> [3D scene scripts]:
☆ ☆ ☆

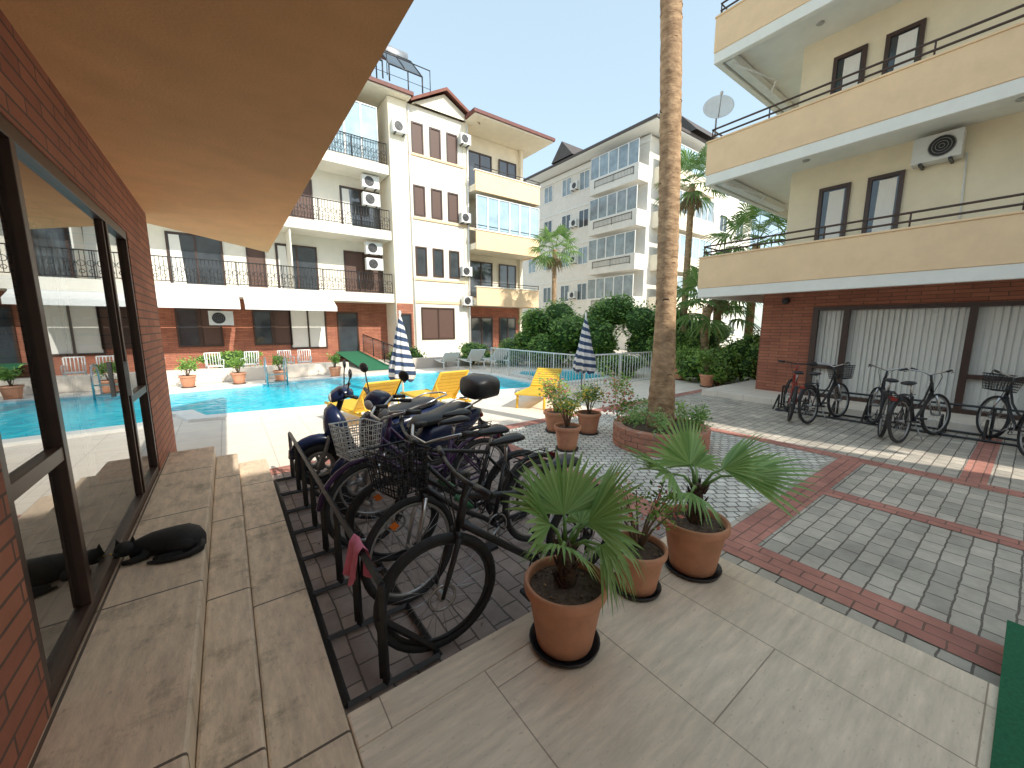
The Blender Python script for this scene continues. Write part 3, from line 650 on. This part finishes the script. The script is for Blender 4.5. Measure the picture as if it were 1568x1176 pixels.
# ---------------------------------------------------------------- bicycles
def wheel(mb,x,r=.335,z=.345,steer=0,disc=False,col=blackp):
    mb.torus((x,0,z),r-.022,.024,rubber,40,8); mb.torus((x,0,z),r-.05,.014,alu if not disc else blackp,36,6,sy=.7)
    mb.path([(x,-.05,z),(x,.05,z)],.02,alu,8)
    for i in range(24):
        a=2*math.pi*i/24+.1; s_=.025 if i%2 else -.025; b=a+(.25 if i%4<2 else -.25)
        mb.path([(x+.018*math.cos(b),s_,z+.018*math.sin(b)),(x+(r-.055)*math.cos(a),0,z+(r-.055)*math.sin(a))],.0015,steel,3)
    if disc: mb.torus((x,.045,z),.07,.008,steel,20,4,sy=.3)
def basket(mb,cx,cz,mat,s=1):
    def P(i,j,t): w=(.13+.035*t)*s; l=(.11+.03*t)*s; return V((cx+i*l,j*w,cz+t*.24))
    for t in [k/6 for k in range(7)]:
        mb.path([P(-1,-1,t),P(1,-1,t),P(1,1,t),P(-1,1,t),P(-1,-1,t)],.0045 if 0<t<1 else .007,mat,4)
    for k in range(9):
        q=-1+k/4
        for A in((q,-1),(q,1),(-1,q),(1,q)): mb.path([P(A[0],A[1],0),P(A[0],A[1],1)],.0035,mat,4)
        mb.path([P(q,-1,0),P(q,1,0)],.0035,mat,4)
def bicycle(loc,head,col,lean=4,bask=None,city=False,steer=8,fender=False,refl=False,rack=False):
    e=E('bicycle',loc,(rad(lean),0,rad(head)))
    mb=MB(); wheel(mb,-.53,disc=not city); mb.obj('rear_wheel',e)
    ft=MB(); ft.M=Matrix.Translation((.42,0,0))@Matrix.Rotation(rad(steer),4,'Z')@Matrix.Translation((-.42,0,0))
    wheel(ft,.55,disc=not city)
    if refl: ft.add([(.62,-.006,.52),(.66,-.006,.50),(.69,-.006,.54),(.65,-.006,.56)],[(0,1,2,3)],orangep)
    for s_ in(-.055,.055): ft.path([(.455,s_*.8,.66),(.50,s_,.52),(.55,s_,.345)],[.016,.015,.010],blackp if not city else steel,8)
    ft.path([(.455,-.05,.665),(.455,.05,.665)],.018,blackp,8)
    ft.path([(.455,0,.66),(.405,0,.90),(.39,0,.99)],.017,col,8)
    if city: hb=[(.20,-.29,1.06),(.32,-.27,1.07),(.42,-.12,1.03),(.40,0,.99),(.42,.12,1.03),(.32,.27,1.07),(.20,.29,1.06)]
    else: ft.path([(.39,0,.98),(.46,0,1.0)],.018,blackp,8); hb=[(.43,-.33,1.02),(.46,-.12,1.01),(.46,0,1.0),(.46,.12,1.01),(.43,.33,1.02)]
    ft.path(hb,.0115,blackp if not city else steel,8)
    for q,p in((hb[0],hb[1]),(hb[-1],hb[-2])):
        q=V(q);p=V(p); d=(p-q).normalized(); ft.path([q,q+d*.12],.018,blackp,8); ft.path([q+d*.14,q+d*.1+V((.06,0,-.03)),q+d*.02+V((.07,0,-.03))],.006,blackp,5)
    for s_ in(-.1,.1): ft.path([(.43,s_,1.01),(.52,s_*.7,.95),(.47,s_*.2,.75),(.47,.04,.6)],.004,blackp,4)
    if bask: basket(ft,.60,.76,bask)
    if fender:
        ft.path([(.55+.37*math.cos(a),0,.345+.37*math.sin(a)) for a in [rad(k) for k in range(10,175,15)]],.02,col,6)
    ft.obj('front_assembly',e)
    fr=MB(); BB=(-.10,0,.29); ST=(-.235,0,.72); H1=(.41,0,.86); H0=(.435,0,.72)
    fr.path([H1,H0],.024,col,10); fr.path([BB,ST],.017,col,8)
    if city: fr.path([H0,(.2,0,.5),(-.02,0,.36),BB],.019,col,8); fr.path([H1,(.2,0,.62),(-.05,0,.5),(-.17,0,.5)],.015,col,8)
    else: fr.path([H0,BB],.022,col,8); fr.path([H1,ST],.017,col,8)
    for s_ in(-.06,.06):
        fr.path([(-.12,s_*.5,.29),(-.53,s_,.345)],.010,col,6); fr.path([(-.225,s_*.4,.69),(-.53,s_,.345)],.009,col,6)
    fr.path([ST,(-.262,0,.86)],.013,steel,8)
    rings=[]
    for x,w,h,z in((-.40,.06,.02,.895),(-.37,.085,.03,.90),(-.31,.08,.032,.90),(-.24,.045,.028,.895),(-.16,.025,.022,.893),(-.11,.016,.014,.885)):
        rings.append([V((x,w*math.cos(a),z+h*math.sin(a))) for a in [2*math.pi*k/12 for k in range(12)]])
    fr.loft(rings,blackp)
    fr.path([(-.36,0,.87),(-.262,0,.86),(-.17,0,.875)],.008,steel,6)
    fr.torus((-.10,.05,.29),.085,.007,alu if city else blackp,24,5,sy=.5)
    for i in range(5):
        a=i*1.257; fr.path([(-.10,.05,.29),(-.10+.083*math.cos(a),.05,.29+.083*math.sin(a))],.006,blackp,4)
    fr.path([(-.10,-.07,.29),(-.10,.07,.29)],.018,blackp,8)
    for s_,sx in((1,1),(-1,-1)):
        fr.path([(-.10,.075*s_,.29),(-.10+.14*sx,.085*s_,.21+(.16 if sx<0 else 0))],.010,alu,6)
        px,pz=-.10+.14*sx,.21+(.16 if sx<0 else 0); fr.box((px-.045,min(.09*s_,.18*s_),pz-.01),(px+.045,max(.09*s_,.18*s_),pz+.012),blackp)
    fr.path([(-.10,.052,.375),(-.53,.045,.385)],.004,blackp,4); fr.path([(-.10,.052,.205),(-.53,.045,.305)],.004,blackp,4)
    fr.torus((-.53,.045,.345),.04,.01,blackp,16,5); fr.path([(-.53,.05,.33),(-.50,.06,.25),(-.51,.06,.22)],.012,blackp,5)
    fr.path([(-.2,-.04,.3),(-.26,-.17,.03)],.008,alu,5)
    if city or fender: fr.path([(-.53+.37*math.cos(a),0,.345+.37*math.sin(a)) for a in [rad(k) for k in range(15,170,15)]],.02,col if fender else blackp,6)
    if rack or city:
        for s_ in(-.06,.06): fr.path([(-.27,s_,.73),(-.72,s_,.73),(-.53,s_,.36)],.006,blackp,5)
        for x in(-.35,-.45,-.55,-.65): fr.path([(x,-.06,.73),(x,.06,.73)],.005,blackp,4)
        fr.box((-.745,-.035,.66),(-.735,.035,.70),redpaint)
    if refl: fr.path([(.2,-.0,.58),(.08,0,.48)],.0235,greenp,8)
    fr.obj('frame',e); return e
bicycle((1.34,1.73,.01),180,blackp,-3,None,False,-6)
bicycle((1.38,2.22,.01),183,blackp,4,blackp,True,7,refl=True)
bicycle((1.42,2.62,.01),178,blackp,-3,None,False,-10,refl=True)
bicycle((1.34,3.0,.01),181,purple,4,whitepl,True,6,fender=True)
bicycle((1.5,3.38,.01),180,purple,-4,None,True,-8,rack=True)
bicycle((8.75,2.75,.01),20,redpaint,5,None,False,10)
bicycle((8.8,2.2,.01),-8,blackp,-5,blackp,True,-6)
bicycle((8.7,1.45,.01),15,blackp,4,None,True,12,rack=True)
bicycle((8.5,.95,.01),-12,blackp,-4,None,True,-10)
bicycle((9.0,.1,.01),20,blackp,5,blackp,True,10)

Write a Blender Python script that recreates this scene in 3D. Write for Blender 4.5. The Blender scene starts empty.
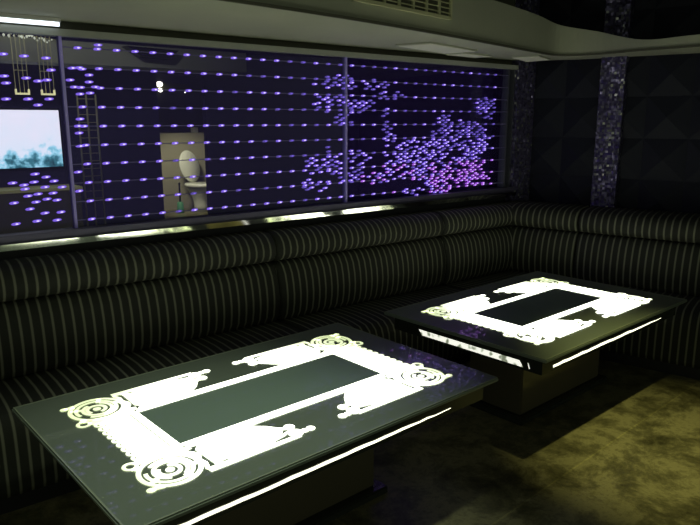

☆ ☆ ☆

> [Aim of the exercise]: Leave the pictures out, and transcribe each of the records exactly.

> [Reply to the exercise]:
The Blender Python script for this scene continues. Write part 3, from line 650 on. This part finishes the script. The script is for Blender 4.5. Measure the picture as if it were 1568x1176 pixels.
# ---------------------------------------------------------------- bicycles
def wheel(mb,x,r=.335,z=.345,steer=0,disc=False,col=blackp):
    mb.torus((x,0,z),r-.022,.024,rubber,40,8); mb.torus((x,0,z),r-.05,.014,alu if not disc else blackp,36,6,sy=.7)
    mb.path([(x,-.05,z),(x,.05,z)],.02,alu,8)
    for i in range(24):
        a=2*math.pi*i/24+.1; s_=.025 if i%2 else -.025; b=a+(.25 if i%4<2 else -.25)
        mb.path([(x+.018*math.cos(b),s_,z+.018*math.sin(b)),(x+(r-.055)*math.cos(a),0,z+(r-.055)*math.sin(a))],.0015,steel,3)
    if disc: mb.torus((x,.045,z),.07,.008,steel,20,4,sy=.3)
def basket(mb,cx,cz,mat,s=1):
    def P(i,j,t): w=(.13+.035*t)*s; l=(.11+.03*t)*s; return V((cx+i*l,j*w,cz+t*.24))
    for t in [k/6 for k in range(7)]:
        mb.path([P(-1,-1,t),P(1,-1,t),P(1,1,t),P(-1,1,t),P(-1,-1,t)],.0045 if 0<t<1 else .007,mat,4)
    for k in range(9):
        q=-1+k/4
        for A in((q,-1),(q,1),(-1,q),(1,q)): mb.path([P(A[0],A[1],0),P(A[0],A[1],1)],.0035,mat,4)
        mb.path([P(q,-1,0),P(q,1,0)],.0035,mat,4)
def bicycle(loc,head,col,lean=4,bask=None,city=False,steer=8,fender=False,refl=False,rack=False):
    e=E('bicycle',loc,(rad(lean),0,rad(head)))
    mb=MB(); wheel(mb,-.53,disc=not city); mb.obj('rear_wheel',e)
    ft=MB(); ft.M=Matrix.Translation((.42,0,0))@Matrix.Rotation(rad(steer),4,'Z')@Matrix.Translation((-.42,0,0))
    wheel(ft,.55,disc=not city)
    if refl: ft.add([(.62,-.006,.52),(.66,-.006,.50),(.69,-.006,.54),(.65,-.006,.56)],[(0,1,2,3)],orangep)
    for s_ in(-.055,.055): ft.path([(.455,s_*.8,.66),(.50,s_,.52),(.55,s_,.345)],[.016,.015,.010],blackp if not city else steel,8)
    ft.path([(.455,-.05,.665),(.455,.05,.665)],.018,blackp,8)
    ft.path([(.455,0,.66),(.405,0,.90),(.39,0,.99)],.017,col,8)
    if city: hb=[(.20,-.29,1.06),(.32,-.27,1.07),(.42,-.12,1.03),(.40,0,.99),(.42,.12,1.03),(.32,.27,1.07),(.20,.29,1.06)]
    else: ft.path([(.39,0,.98),(.46,0,1.0)],.018,blackp,8); hb=[(.43,-.33,1.02),(.46,-.12,1.01),(.46,0,1.0),(.46,.12,1.01),(.43,.33,1.02)]
    ft.path(hb,.0115,blackp if not city else steel,8)
    for q,p in((hb[0],hb[1]),(hb[-1],hb[-2])):
        q=V(q);p=V(p); d=(p-q).normalized(); ft.path([q,q+d*.12],.018,blackp,8); ft.path([q+d*.14,q+d*.1+V((.06,0,-.03)),q+d*.02+V((.07,0,-.03))],.006,blackp,5)
    for s_ in(-.1,.1): ft.path([(.43,s_,1.01),(.52,s_*.7,.95),(.47,s_*.2,.75),(.47,.04,.6)],.004,blackp,4)
    if bask: basket(ft,.60,.76,bask)
    if fender:
        ft.path([(.55+.37*math.cos(a),0,.345+.37*math.sin(a)) for a in [rad(k) for k in range(10,175,15)]],.02,col,6)
    ft.obj('front_assembly',e)
    fr=MB(); BB=(-.10,0,.29); ST=(-.235,0,.72); H1=(.41,0,.86); H0=(.435,0,.72)
    fr.path([H1,H0],.024,col,10); fr.path([BB,ST],.017,col,8)
    if city: fr.path([H0,(.2,0,.5),(-.02,0,.36),BB],.019,col,8); fr.path([H1,(.2,0,.62),(-.05,0,.5),(-.17,0,.5)],.015,col,8)
    else: fr.path([H0,BB],.022,col,8); fr.path([H1,ST],.017,col,8)
    for s_ in(-.06,.06):
        fr.path([(-.12,s_*.5,.29),(-.53,s_,.345)],.010,col,6); fr.path([(-.225,s_*.4,.69),(-.53,s_,.345)],.009,col,6)
    fr.path([ST,(-.262,0,.86)],.013,steel,8)
    rings=[]
    for x,w,h,z in((-.40,.06,.02,.895),(-.37,.085,.03,.90),(-.31,.08,.032,.90),(-.24,.045,.028,.895),(-.16,.025,.022,.893),(-.11,.016,.014,.885)):
        rings.append([V((x,w*math.cos(a),z+h*math.sin(a))) for a in [2*math.pi*k/12 for k in range(12)]])
    fr.loft(rings,blackp)
    fr.path([(-.36,0,.87),(-.262,0,.86),(-.17,0,.875)],.008,steel,6)
    fr.torus((-.10,.05,.29),.085,.007,alu if city else blackp,24,5,sy=.5)
    for i in range(5):
        a=i*1.257; fr.path([(-.10,.05,.29),(-.10+.083*math.cos(a),.05,.29+.083*math.sin(a))],.006,blackp,4)
    fr.path([(-.10,-.07,.29),(-.10,.07,.29)],.018,blackp,8)
    for s_,sx in((1,1),(-1,-1)):
        fr.path([(-.10,.075*s_,.29),(-.10+.14*sx,.085*s_,.21+(.16 if sx<0 else 0))],.010,alu,6)
        px,pz=-.10+.14*sx,.21+(.16 if sx<0 else 0); fr.box((px-.045,min(.09*s_,.18*s_),pz-.01),(px+.045,max(.09*s_,.18*s_),pz+.012),blackp)
    fr.path([(-.10,.052,.375),(-.53,.045,.385)],.004,blackp,4); fr.path([(-.10,.052,.205),(-.53,.045,.305)],.004,blackp,4)
    fr.torus((-.53,.045,.345),.04,.01,blackp,16,5); fr.path([(-.53,.05,.33),(-.50,.06,.25),(-.51,.06,.22)],.012,blackp,5)
    fr.path([(-.2,-.04,.3),(-.26,-.17,.03)],.008,alu,5)
    if city or fender: fr.path([(-.53+.37*math.cos(a),0,.345+.37*math.sin(a)) for a in [rad(k) for k in range(15,170,15)]],.02,col if fender else blackp,6)
    if rack or city:
        for s_ in(-.06,.06): fr.path([(-.27,s_,.73),(-.72,s_,.73),(-.53,s_,.36)],.006,blackp,5)
        for x in(-.35,-.45,-.55,-.65): fr.path([(x,-.06,.73),(x,.06,.73)],.005,blackp,4)
        fr.box((-.745,-.035,.66),(-.735,.035,.70),redpaint)
    if refl: fr.path([(.2,-.0,.58),(.08,0,.48)],.0235,greenp,8)
    fr.obj('frame',e); return e
bicycle((1.34,1.73,.01),180,blackp,-3,None,False,-6)
bicycle((1.38,2.22,.01),183,blackp,4,blackp,True,7,refl=True)
bicycle((1.42,2.62,.01),178,blackp,-3,None,False,-10,refl=True)
bicycle((1.34,3.0,.01),181,purple,4,whitepl,True,6,fender=True)
bicycle((1.5,3.38,.01),180,purple,-4,None,True,-8,rack=True)
bicycle((8.75,2.75,.01),20,redpaint,5,None,False,10)
bicycle((8.8,2.2,.01),-8,blackp,-5,blackp,True,-6)
bicycle((8.7,1.45,.01),15,blackp,4,None,True,12,rack=True)
bicycle((8.5,.95,.01),-12,blackp,-4,None,True,-10)
bicycle((9.0,.1,.01),20,blackp,5,blackp,True,10)

Write a Blender Python script that recreates this scene in 3D. Write for Blender 4.5. The Blender scene starts empty.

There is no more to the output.